Parties ended up making an application before the trial court which culminated to the Ruling by Hon. Muchelule. Counsel for the appellant submitted that the order that directed the respondent to pay the present value of the attached goods had not been appealed against and that the respondent was bound to pay Kshs.9,055,500/-.
The trial court directed that the respondent hold the title deed for the suit property until the appellant returned the sum of Kshs.410,000 that had been paid to him through his Advocates. The trial magistrate found that there was no justification for the warrants of arrest as that was not part of the ruling by Mrs. Juma
From the circumstances of the case, I do concur with the finding of Hon. Muchelule. The ruling by Hon.

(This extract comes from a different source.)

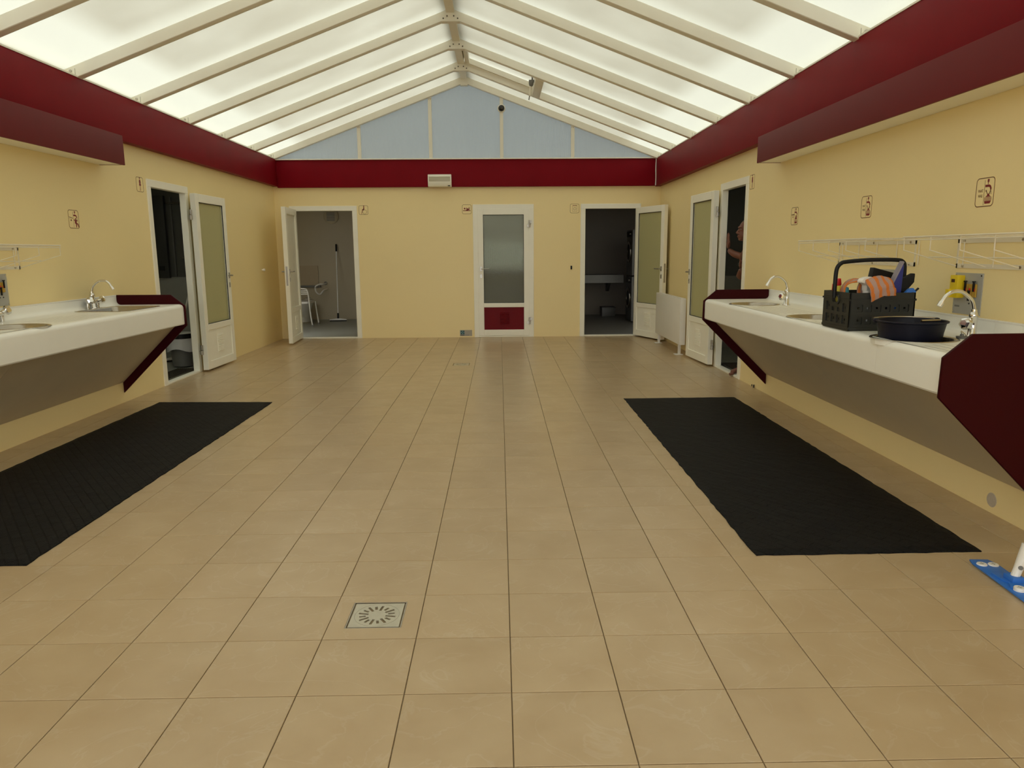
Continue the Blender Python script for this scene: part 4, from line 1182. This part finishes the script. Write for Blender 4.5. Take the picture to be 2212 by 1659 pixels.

Muiruri was not that the respondent pay the appellant the value of the attached items that had already been sold. The order extracted on 8th December 1999 was therefore defective. The only order that could have been extracted was that respondent’s/defendant’s application for stay pending appeal is dismissed with costs to the Plaintiff/Applicant. Mrs. Juma had already held that the attached motor vehicle KYD 308 and Leyland Engine together with the Sofa-set had been sold and the amount recovered was applied to settle the decretal sum. There was therefore no room to call for payment of the present value of the sold goods as that would have meant that the appellant come out of the dispute without payment of the decretal sum. Indeed the proceedings establish that the Pick-up was simply an empty body and it was not a vehicle and was voluntarily surrendered to defray the auctioneer’s costs of Kshs.14,000/=.
The appellant’s computation of Kshs.9,055,500 as the present value of his attached goods is misconceived and out of this world. There is no basis for the computation and the same is misplaced. None of the presiding magistrates awarded him that amount or the value of his sold properties. The sold properties settled the appellant’s debt with the respondent.
In the end, I do find that this appeal lacks merit and the same is dismissed with costs to the respondent.
SAID J. CHITEMBWE
J U D G E
Delivered, Dated and signed at Kakamega, this 16th day of March, 2010.